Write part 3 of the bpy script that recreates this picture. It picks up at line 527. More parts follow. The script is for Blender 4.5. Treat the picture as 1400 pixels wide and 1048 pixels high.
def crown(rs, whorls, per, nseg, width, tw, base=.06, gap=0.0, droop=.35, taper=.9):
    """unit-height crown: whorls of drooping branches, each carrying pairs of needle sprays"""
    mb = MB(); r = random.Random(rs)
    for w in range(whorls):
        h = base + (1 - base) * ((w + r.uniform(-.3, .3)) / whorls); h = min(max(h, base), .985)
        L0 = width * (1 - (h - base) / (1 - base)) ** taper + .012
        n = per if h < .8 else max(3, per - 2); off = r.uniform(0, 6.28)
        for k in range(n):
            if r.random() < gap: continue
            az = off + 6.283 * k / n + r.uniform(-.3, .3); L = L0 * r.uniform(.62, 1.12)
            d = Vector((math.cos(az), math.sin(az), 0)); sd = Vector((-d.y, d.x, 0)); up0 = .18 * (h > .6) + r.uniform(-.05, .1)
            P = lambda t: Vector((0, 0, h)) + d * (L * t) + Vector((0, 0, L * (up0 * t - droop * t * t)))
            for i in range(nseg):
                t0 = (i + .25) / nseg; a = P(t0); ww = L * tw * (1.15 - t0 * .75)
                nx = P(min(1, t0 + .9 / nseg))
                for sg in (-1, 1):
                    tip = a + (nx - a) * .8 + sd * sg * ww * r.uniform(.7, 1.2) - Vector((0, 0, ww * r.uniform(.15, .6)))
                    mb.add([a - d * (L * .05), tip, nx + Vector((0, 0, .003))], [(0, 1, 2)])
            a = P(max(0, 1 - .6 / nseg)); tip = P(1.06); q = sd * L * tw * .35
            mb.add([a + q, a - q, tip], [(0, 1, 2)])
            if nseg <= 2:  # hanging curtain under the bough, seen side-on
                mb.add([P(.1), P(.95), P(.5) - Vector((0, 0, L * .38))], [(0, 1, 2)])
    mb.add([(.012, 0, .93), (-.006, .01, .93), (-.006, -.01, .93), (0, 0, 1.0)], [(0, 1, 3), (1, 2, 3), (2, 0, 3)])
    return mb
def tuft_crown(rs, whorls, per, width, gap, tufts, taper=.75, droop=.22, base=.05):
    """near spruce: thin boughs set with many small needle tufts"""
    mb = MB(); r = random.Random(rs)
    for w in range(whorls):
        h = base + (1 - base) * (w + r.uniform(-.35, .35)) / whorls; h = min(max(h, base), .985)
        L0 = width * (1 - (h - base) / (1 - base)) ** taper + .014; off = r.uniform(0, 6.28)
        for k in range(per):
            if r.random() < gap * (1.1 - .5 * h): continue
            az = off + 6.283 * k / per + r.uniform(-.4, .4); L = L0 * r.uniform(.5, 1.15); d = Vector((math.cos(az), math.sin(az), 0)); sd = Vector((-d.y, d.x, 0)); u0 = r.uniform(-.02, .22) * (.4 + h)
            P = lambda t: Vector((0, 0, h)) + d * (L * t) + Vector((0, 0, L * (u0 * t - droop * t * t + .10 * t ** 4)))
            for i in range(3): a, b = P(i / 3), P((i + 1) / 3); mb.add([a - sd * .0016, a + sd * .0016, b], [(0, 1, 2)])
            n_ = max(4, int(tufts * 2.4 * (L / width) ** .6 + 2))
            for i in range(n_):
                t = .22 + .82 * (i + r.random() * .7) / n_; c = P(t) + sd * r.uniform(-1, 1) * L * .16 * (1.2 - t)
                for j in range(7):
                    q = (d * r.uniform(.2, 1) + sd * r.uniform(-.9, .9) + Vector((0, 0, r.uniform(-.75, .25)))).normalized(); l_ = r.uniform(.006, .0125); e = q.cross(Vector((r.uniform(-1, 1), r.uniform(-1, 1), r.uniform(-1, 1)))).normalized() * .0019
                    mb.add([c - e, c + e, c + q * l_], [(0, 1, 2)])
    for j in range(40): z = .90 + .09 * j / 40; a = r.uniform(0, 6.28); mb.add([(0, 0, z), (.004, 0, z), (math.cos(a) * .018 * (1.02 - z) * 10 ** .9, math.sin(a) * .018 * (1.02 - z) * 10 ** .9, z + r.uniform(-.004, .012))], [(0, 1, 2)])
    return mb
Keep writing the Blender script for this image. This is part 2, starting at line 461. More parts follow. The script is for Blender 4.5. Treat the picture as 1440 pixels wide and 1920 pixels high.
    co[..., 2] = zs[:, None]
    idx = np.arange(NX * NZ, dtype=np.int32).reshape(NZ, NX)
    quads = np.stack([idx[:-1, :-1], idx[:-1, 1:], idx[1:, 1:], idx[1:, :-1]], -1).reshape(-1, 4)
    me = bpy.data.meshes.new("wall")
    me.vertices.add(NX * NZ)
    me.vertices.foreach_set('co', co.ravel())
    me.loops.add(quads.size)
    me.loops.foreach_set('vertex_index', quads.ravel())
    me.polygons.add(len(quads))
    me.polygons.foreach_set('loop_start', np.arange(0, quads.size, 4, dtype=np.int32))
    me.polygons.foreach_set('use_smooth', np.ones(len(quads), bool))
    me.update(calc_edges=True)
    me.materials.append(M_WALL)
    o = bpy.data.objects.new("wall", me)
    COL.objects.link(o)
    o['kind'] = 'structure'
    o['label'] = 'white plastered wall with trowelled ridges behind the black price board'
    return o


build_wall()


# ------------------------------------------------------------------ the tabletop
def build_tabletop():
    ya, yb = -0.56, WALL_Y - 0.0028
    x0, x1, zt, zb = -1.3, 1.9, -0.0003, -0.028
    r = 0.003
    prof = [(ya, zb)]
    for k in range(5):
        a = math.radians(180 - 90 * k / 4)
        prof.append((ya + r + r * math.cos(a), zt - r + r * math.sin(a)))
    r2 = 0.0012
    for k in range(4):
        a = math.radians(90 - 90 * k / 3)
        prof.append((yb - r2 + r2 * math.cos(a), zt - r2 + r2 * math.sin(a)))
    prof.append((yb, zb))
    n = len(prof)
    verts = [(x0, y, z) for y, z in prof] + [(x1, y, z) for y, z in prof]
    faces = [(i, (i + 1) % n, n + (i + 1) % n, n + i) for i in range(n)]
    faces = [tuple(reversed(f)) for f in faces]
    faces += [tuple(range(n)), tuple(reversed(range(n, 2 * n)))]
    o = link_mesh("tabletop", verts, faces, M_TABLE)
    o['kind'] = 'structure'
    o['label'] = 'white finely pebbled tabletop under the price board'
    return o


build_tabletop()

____

Copy every line of the records word for word.

Write part 3 of the bpy script that recreates this picture. It picks up at line 527. More parts follow. The script is for Blender 4.5. Treat the picture as 1400 pixels wide and 1048 pixels high.
def crown(rs, whorls, per, nseg, width, tw, base=.06, gap=0.0, droop=.35, taper=.9):
    """unit-height crown: whorls of drooping branches, each carrying pairs of needle sprays"""
    mb = MB(); r = random.Random(rs)
    for w in range(whorls):
        h = base + (1 - base) * ((w + r.uniform(-.3, .3)) / whorls); h = min(max(h, base), .985)
        L0 = width * (1 - (h - base) / (1 - base)) ** taper + .012
        n = per if h < .8 else max(3, per - 2); off = r.uniform(0, 6.28)
        for k in range(n):
            if r.random() < gap: continue
            az = off + 6.283 * k / n + r.uniform(-.3, .3); L = L0 * r.uniform(.62, 1.12)
            d = Vector((math.cos(az), math.sin(az), 0)); sd = Vector((-d.y, d.x, 0)); up0 = .18 * (h > .6) + r.uniform(-.05, .1)
            P = lambda t: Vector((0, 0, h)) + d * (L * t) + Vector((0, 0, L * (up0 * t - droop * t * t)))
            for i in range(nseg):
                t0 = (i + .25) / nseg; a = P(t0); ww = L * tw * (1.15 - t0 * .75)
                nx = P(min(1, t0 + .9 / nseg))
                for sg in (-1, 1):
                    tip = a + (nx - a) * .8 + sd * sg * ww * r.uniform(.7, 1.2) - Vector((0, 0, ww * r.uniform(.15, .6)))
                    mb.add([a - d * (L * .05), tip, nx + Vector((0, 0, .003))], [(0, 1, 2)])
            a = P(max(0, 1 - .6 / nseg)); tip = P(1.06); q = sd * L * tw * .35
            mb.add([a + q, a - q, tip], [(0, 1, 2)])
            if nseg <= 2:  # hanging curtain under the bough, seen side-on
                mb.add([P(.1), P(.95), P(.5) - Vector((0, 0, L * .38))], [(0, 1, 2)])
    mb.add([(.012, 0, .93), (-.006, .01, .93), (-.006, -.01, .93), (0, 0, 1.0)], [(0, 1, 3), (1, 2, 3), (2, 0, 3)])
    return mb
def tuft_crown(rs, whorls, per, width, gap, tufts, taper=.75, droop=.22, base=.05):
    """near spruce: thin boughs set with many small needle tufts"""
    mb = MB(); r = random.Random(rs)
    for w in range(whorls):
        h = base + (1 - base) * (w + r.uniform(-.35, .35)) / whorls; h = min(max(h, base), .985)
        L0 = width * (1 - (h - base) / (1 - base)) ** taper + .014; off = r.uniform(0, 6.28)
        for k in range(per):
            if r.random() < gap * (1.1 - .5 * h): continue
            az = off + 6.283 * k / per + r.uniform(-.4, .4); L = L0 * r.uniform(.5, 1.15); d = Vector((math.cos(az), math.sin(az), 0)); sd = Vector((-d.y, d.x, 0)); u0 = r.uniform(-.02, .22) * (.4 + h)
            P = lambda t: Vector((0, 0, h)) + d * (L * t) + Vector((0, 0, L * (u0 * t - droop * t * t + .10 * t ** 4)))
            for i in range(3): a, b = P(i / 3), P((i + 1) / 3); mb.add([a - sd * .0016, a + sd * .0016, b], [(0, 1, 2)])
            n_ = max(4, int(tufts * 2.4 * (L / width) ** .6 + 2))
            for i in range(n_):
                t = .22 + .82 * (i + r.random() * .7) / n_; c = P(t) + sd * r.uniform(-1, 1) * L * .16 * (1.2 - t)
                for j in range(7):
                    q = (d * r.uniform(.2, 1) + sd * r.uniform(-.9, .9) + Vector((0, 0, r.uniform(-.75, .25)))).normalized(); l_ = r.uniform(.006, .0125); e = q.cross(Vector((r.uniform(-1, 1), r.uniform(-1, 1), r.uniform(-1, 1)))).normalized() * .0019
                    mb.add([c - e, c + e, c + q * l_], [(0, 1, 2)])
    for j in range(40): z = .90 + .09 * j / 40; a = r.uniform(0, 6.28); mb.add([(0, 0, z), (.004, 0, z), (math.cos(a) * .018 * (1.02 - z) * 10 ** .9, math.sin(a) * .018 * (1.02 - z) * 10 ** .9, z + r.uniform(-.004, .012))], [(0, 1, 2)])
    return mb
Keep writing the Blender script for this image. This is part 2, starting at line 461. More parts follow. The script is for Blender 4.5. Treat the picture as 1440 pixels wide and 1920 pixels high.
    co[..., 2] = zs[:, None]
    idx = np.arange(NX * NZ, dtype=np.int32).reshape(NZ, NX)
    quads = np.stack([idx[:-1, :-1], idx[:-1, 1:], idx[1:, 1:], idx[1:, :-1]], -1).reshape(-1, 4)
    me = bpy.data.meshes.new("wall")
    me.vertices.add(NX * NZ)
    me.vertices.foreach_set('co', co.ravel())
    me.loops.add(quads.size)
    me.loops.foreach_set('vertex_index', quads.ravel())
    me.polygons.add(len(quads))
    me.polygons.foreach_set('loop_start', np.arange(0, quads.size, 4, dtype=np.int32))
    me.polygons.foreach_set('use_smooth', np.ones(len(quads), bool))
    me.update(calc_edges=True)
    me.materials.append(M_WALL)
    o = bpy.data.objects.new("wall", me)
    COL.objects.link(o)
    o['kind'] = 'structure'
    o['label'] = 'white plastered wall with trowelled ridges behind the black price board'
    return o


build_wall()


# ------------------------------------------------------------------ the tabletop
def build_tabletop():
    ya, yb = -0.56, WALL_Y - 0.0028
    x0, x1, zt, zb = -1.3, 1.9, -0.0003, -0.028
    r = 0.003
    prof = [(ya, zb)]
    for k in range(5):
        a = math.radians(180 - 90 * k / 4)
        prof.append((ya + r + r * math.cos(a), zt - r + r * math.sin(a)))
    r2 = 0.0012
    for k in range(4):
        a = math.radians(90 - 90 * k / 3)
        prof.append((yb - r2 + r2 * math.cos(a), zt - r2 + r2 * math.sin(a)))
    prof.append((yb, zb))
    n = len(prof)
    verts = [(x0, y, z) for y, z in prof] + [(x1, y, z) for y, z in prof]
    faces = [(i, (i + 1) % n, n + (i + 1) % n, n + i) for i in range(n)]
    faces = [tuple(reversed(f)) for f in faces]
    faces += [tuple(range(n)), tuple(reversed(range(n, 2 * n)))]
    o = link_mesh("tabletop", verts, faces, M_TABLE)
    o['kind'] = 'structure'
    o['label'] = 'white finely pebbled tabletop under the price board'
    return o


build_tabletop()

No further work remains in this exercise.